Using the material that follows, identify and copy each line with the string "bump".

> _Source data_
[Start]

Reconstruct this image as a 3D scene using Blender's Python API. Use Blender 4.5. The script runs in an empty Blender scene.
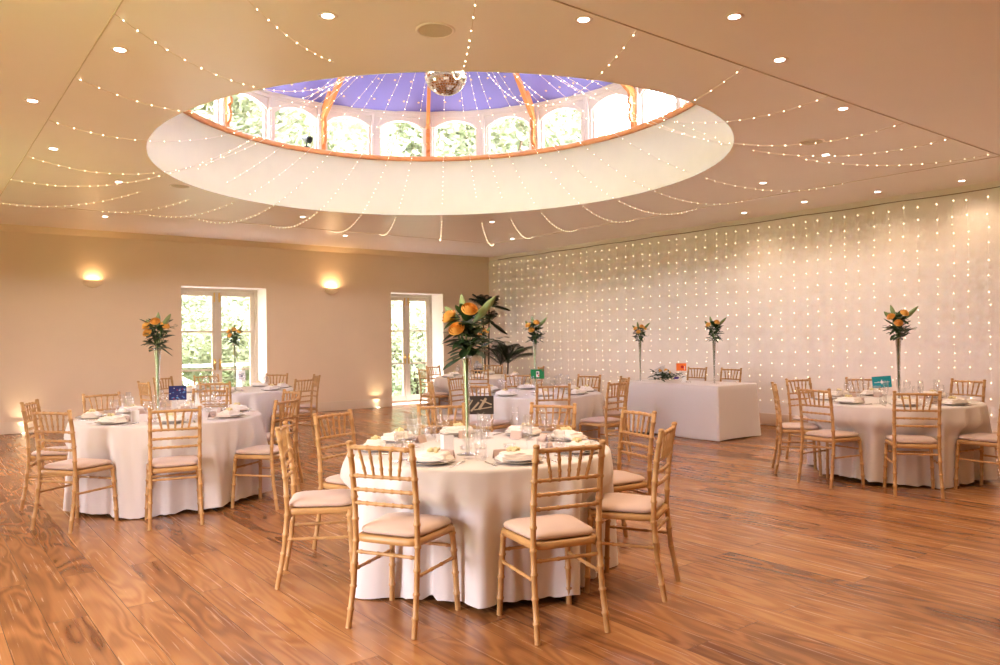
import bpy, bmesh, math, random
from mathutils import Vector, Matrix
PI = math.pi
random.seed(7)
S = bpy.context.scene
C = S.collection
D = bpy.data

# ------------------------------------------------------------ camera, light, exposure
F_PX, YAW, PITCH, ROLL, CAM_H = 767.7, 0.6583, 0.00784, -0.01174, 1.45
fw = Vector((math.sin(YAW)*math.cos(PITCH), math.cos(YAW)*math.cos(PITCH), math.sin(PITCH)))
r0 = Vector((math.cos(YAW), -math.sin(YAW), 0)); u0 = r0.cross(fw)
r1 = r0*math.cos(ROLL)+u0*math.sin(ROLL); u1 = -r0*math.sin(ROLL)+u0*math.cos(ROLL)
cam = D.cameras.new('camera'); camo = D.objects.new('camera', cam); C.objects.link(camo)
cam.sensor_width = 36; cam.lens = F_PX/1000*36; cam.clip_end = 300; cam.clip_start = .05
camo.matrix_world = Matrix(((r1.x, u1.x, -fw.x, 0), (r1.y, u1.y, -fw.y, 0), (r1.z, u1.z, -fw.z, CAM_H), (0, 0, 0, 1)))
S.camera = camo
S.view_settings.view_transform = 'Standard'; S.view_settings.look = 'None'
S.cycles.transparent_max_bounces = 24; S.cycles.sample_clamp_indirect = 10; S.cycles.caustics_reflective = False; S.cycles.caustics_refractive = False
S.view_settings.gamma = 1; S.view_settings.use_curve_mapping = False
S.view_settings.exposure = 1.18

W = D.worlds.new('sky'); S.world = W; W.use_nodes = True
nt = W.node_tree; bg = nt.nodes['Background']
bg.inputs[0].default_value = (.97, .93, 1.05, 1); bg.inputs[1].default_value = 12.0

def light(name, typ, loc, energy, col, rot=None, **kw):
    l = D.lights.new(name, typ); l.energy = energy; l.color = col
    for k, v in kw.items(): setattr(l, k, v)
    o = D.objects.new(name, l); o.location = loc
    if rot is not None: o.rotation_euler = rot
    C.objects.link(o); return o
def aim(o, d): o.rotation_euler = Vector(d).to_track_quat('-Z', 'Y').to_euler()
SUN = light('sun', 'SUN', (30, 30, 30), 2.6, (1, .93, .82), angle=.01)
aim(SUN, (.30, -.95, -.42))
# daylight through the openings of the left-hand wall
for y in (3.8, 9.8):
    o = light('window_daylight', 'AREA', (-1.72, y, 1.3), 10, (.90, .93, 1.0), shape='RECTANGLE', size=1.2, size_y=2.2)
    aim(o, (1, 0, 0)); o.data.cycles.is_portal = True

# room dimensions (metres)
XR, YB, HC = 11.01, 14.65, 3.378
XL, YN = -1.5, -1.5
CX, CY, RA, RB = 4.79, 7.29, 3.0, 3.3       # oval opening of the lantern
ZS, ZW = 4.22, 4.98                          # sill of the lantern, wall plate

# ------------------------------------------------------------ materials
def mat(name, col, rough=.5, metal=0, spec=.5, emit=None, es=0, bump=None, nscale=0, namt=0, coat=0, sheen=0, trans=0):
    m = D.materials.new(name); m.use_nodes = True
    n = m.node_tree; b = n.nodes['Principled BSDF']
    b.inputs['Base Color'].default_value = (*col, 1)
    b.inputs['Roughness'].default_value = rough; b.inputs['Metallic'].default_value = metal
    b.inputs['Specular IOR Level'].default_value = spec
    b.inputs['Coat Weight'].default_value = coat
    b.inputs['Sheen Weight'].default_value = sheen
    b.inputs['Transmission Weight'].default_value = trans
    if emit:
        b.inputs['Emission Color'].default_value = (*emit, 1); b.inputs['Emission Strength'].default_value = es
    if nscale:
        tc = n.nodes.new('ShaderNodeTexCoord'); nz = n.nodes.new('ShaderNodeTexNoise')
        nz.inputs['Scale'].default_value = nscale; nz.inputs['Detail'].default_value = 4
        n.links.new(tc.outputs['Object'], nz.inputs['Vector'])
        if namt:
            mx = n.nodes.new('ShaderNodeMix'); mx.data_type = 'RGBA'
            mx.inputs[6].default_value = (*[c*(1-namt) for c in col], 1); mx.inputs[7].default_value = (*[min(1, c*(1+namt)) for c in col], 1)
            n.links.new(nz.outputs['Fac'], mx.inputs[0]); n.links.new(mx.outputs[2], b.inputs['Base Color'])
        if bump:
            bp = n.nodes.new('ShaderNodeBump'); bp.inputs['Strength'].default_value = bump; bp.inputs['Distance'].default_value = .01
            n.links.new(nz.outputs['Fac'], bp.inputs['Height']); n.links.new(bp.outputs[0], b.inputs['Normal'])
    return m
def glass(name, tint=(1, 1, 1), refl=.35):
    m = D.materials.new(name); m.use_nodes = True; n = m.node_tree; n.nodes.clear()
    out = n.nodes.new('ShaderNodeOutputMaterial'); mx = n.nodes.new('ShaderNodeMixShader')
    tr = n.nodes.new('ShaderNodeBsdfTransparent'); gl = n.nodes.new('ShaderNodeBsdfGlossy'); lw = n.nodes.new('ShaderNodeLayerWeight')
    mp = n.nodes.new('ShaderNodeMapRange')
    tr.inputs[0].default_value = (*tint, 1); gl.inputs['Roughness'].default_value = .04; lw.inputs['Blend'].default_value = .35
    mp.inputs['To Min'].default_value = .04; mp.inputs['To Max'].default_value = refl
    n.links.new(lw.outputs['Facing'], mp.inputs['Value']); n.links.new(mp.outputs[0], mx.inputs[0])
    n.links.new(tr.outputs[0], mx.inputs[1]); n.links.new(gl.outputs[0], mx.inputs[2]); n.links.new(mx.outputs[0], out.inputs[0])
    return m

M = {}
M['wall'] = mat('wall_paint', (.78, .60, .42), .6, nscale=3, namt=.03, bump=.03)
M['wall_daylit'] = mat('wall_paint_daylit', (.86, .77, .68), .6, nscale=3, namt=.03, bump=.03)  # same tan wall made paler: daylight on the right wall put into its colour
M['ceiling'] = mat('ceiling_paint', (.90, .78, .72), .33, nscale=1.4, namt=.03, bump=.05)
M['drum'] = mat('drum_plaster', (.74, .67, .46), .5, nscale=4, namt=.05, bump=.06)
M['lantern_frame'] = mat('lantern_frame_paint', (.62, .55, .48), .45)
M['cream'] = mat('cream_gloss', (.62, .52, .40), .35)
M['trim'] = mat('skirting_paint', (.76, .60, .43), .4)
M['white_frame'] = mat('white_frame', (.80, .72, .64), .4)
M['timber'] = mat('orange_timber', (.62, .24, .07), .4, nscale=9, namt=.25)
M['blue'] = mat('blue_roof_paint', (.19, .19, .58), .5, nscale=2, namt=.06)
M['gold'] = mat('gold_star', (1, .65, .25), .4)
M['brass'] = mat('brass', (.75, .5, .15), .3, 1)
M['wood'] = mat('limewashed_wood', (.52, .29, .105), .42, nscale=14, namt=.22, spec=.5)
M['cushion'] = mat('ivory_cushion', (.60, .44, .35), .9, nscale=180, bump=.1, sheen=.2)
M['cloth'] = mat('white_linen', (.72, .66, .61), .85, nscale=260, bump=.08, sheen=.15)
M['china'] = mat('white_china', (.80, .78, .76), .15)
M['china_rim'] = mat('grey_china', (.60, .52, .45), .2)
M['napkin'] = mat('cream_napkin', (.85, .78, .70), .9)
M['favour'] = mat('yellow_favour', (.80, .66, .36), .8, nscale=60, namt=.3)
M['kraft'] = mat('kraft_card', (.62, .46, .38), .8)
M['card_white'] = mat('white_card', (.88, .85, .84), .7)
M['ink'] = mat('grey_ink', (.12, .12, .2), .8)
M['steel'] = mat('steel', (.75, .74, .72), .25, 1)
M['glass'] = glass('clear_glass')
M['vase_glass'] = glass('vase_glass', (.97, .98, .97), .8)
M['vase_glass'].node_tree.nodes['Map Range'].inputs['To Min'].default_value = .16
M['window_glass'] = glass('window_glass', (.98, 1, .99), .12)
M['mirror'] = mat('mirror_facets', (.9, .88, .84), .08, 1)
M['wire'] = mat('clear_wire', (.75, .62, .48), .5)
M['leaf'] = mat('dark_leaf', (.030, .075, .020), .45, nscale=20, namt=.4)
M['leaf2'] = mat('pale_bud_leaf', (.25, .34, .14), .5, nscale=20, namt=.2)
M['stem'] = mat('green_stem', (.08, .16, .04), .5)
M['rose'] = mat('peach_rose', (1.0, .50, .10), .6, nscale=30, namt=.12)
M['palm'] = mat('palm_leaf', (.022, .045, .016), .4, nscale=8, namt=.4)
M['bark'] = mat('bark', (.10, .065, .04), .9, nscale=30, namt=.4, bump=.5)
M['pot'] = mat('dark_pot', (.03, .025, .022), .6)
M['whiteflower'] = mat('white_petals', (.85, .80, .78), .7)
M['purple'] = mat('purple_petals', (.10, .04, .30), .7)
M['lawn'] = mat('lawn', (.30, .45, .16), .9, nscale=2, namt=.3)
M['tree'] = mat('tree_leaf', (.36, .38, .26), .6, nscale=.8, namt=.35)
M['white_paint'] = mat('white_paint', (.85, .85, .83), .5)
M['dark'] = mat('black_plastic', (.02, .03, .03), .4)
M['grille'] = mat('speaker_grille', (.64, .52, .40), .6, nscale=300, namt=.2)
M['plaster_lamp'] = mat('plaster_sconce', (.88, .72, .52), .6)
WARM = (1, .72, .42)
M['lamp'] = mat('lamp_glow', (1, .9, .75), .5, emit=(1, .82, .55), es=1.5)
M['spot'] = mat('downlight_glow', (1, .95, .85), .5, emit=(1, .95, .86), es=9)
M['bulb'] = mat('fairy_bulb', (1, .85, .6), .5, emit=(1, .80, .50), es=4.5)
M['uplamp'] = mat('floor_uplight_glow', (1, .9, .8), .5, emit=(1, .92, .75), es=12)
for k in ('bulb', 'spot', 'lamp', 'uplamp'): M[k].cycles.emission_sampling = 'NONE'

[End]

> _Solution to this exercise_
def mat(name, col, rough=.5, metal=0, spec=.5, emit=None, es=0, bump=None, nscale=0, namt=0, coat=0, sheen=0, trans=0):
        if bump:
            bp = n.nodes.new('ShaderNodeBump'); bp.inputs['Strength'].default_value = bump; bp.inputs['Distance'].default_value = .01
M['wall'] = mat('wall_paint', (.78, .60, .42), .6, nscale=3, namt=.03, bump=.03)
M['wall_daylit'] = mat('wall_paint_daylit', (.86, .77, .68), .6, nscale=3, namt=.03, bump=.03)  # same tan wall made paler: daylight on the right wall put into its colour
M['ceiling'] = mat('ceiling_paint', (.90, .78, .72), .33, nscale=1.4, namt=.03, bump=.05)
M['drum'] = mat('drum_plaster', (.74, .67, .46), .5, nscale=4, namt=.05, bump=.06)
M['cushion'] = mat('ivory_cushion', (.60, .44, .35), .9, nscale=180, bump=.1, sheen=.2)
M['cloth'] = mat('white_linen', (.72, .66, .61), .85, nscale=260, bump=.08, sheen=.15)
M['bark'] = mat('bark', (.10, .065, .04), .9, nscale=30, namt=.4, bump=.5)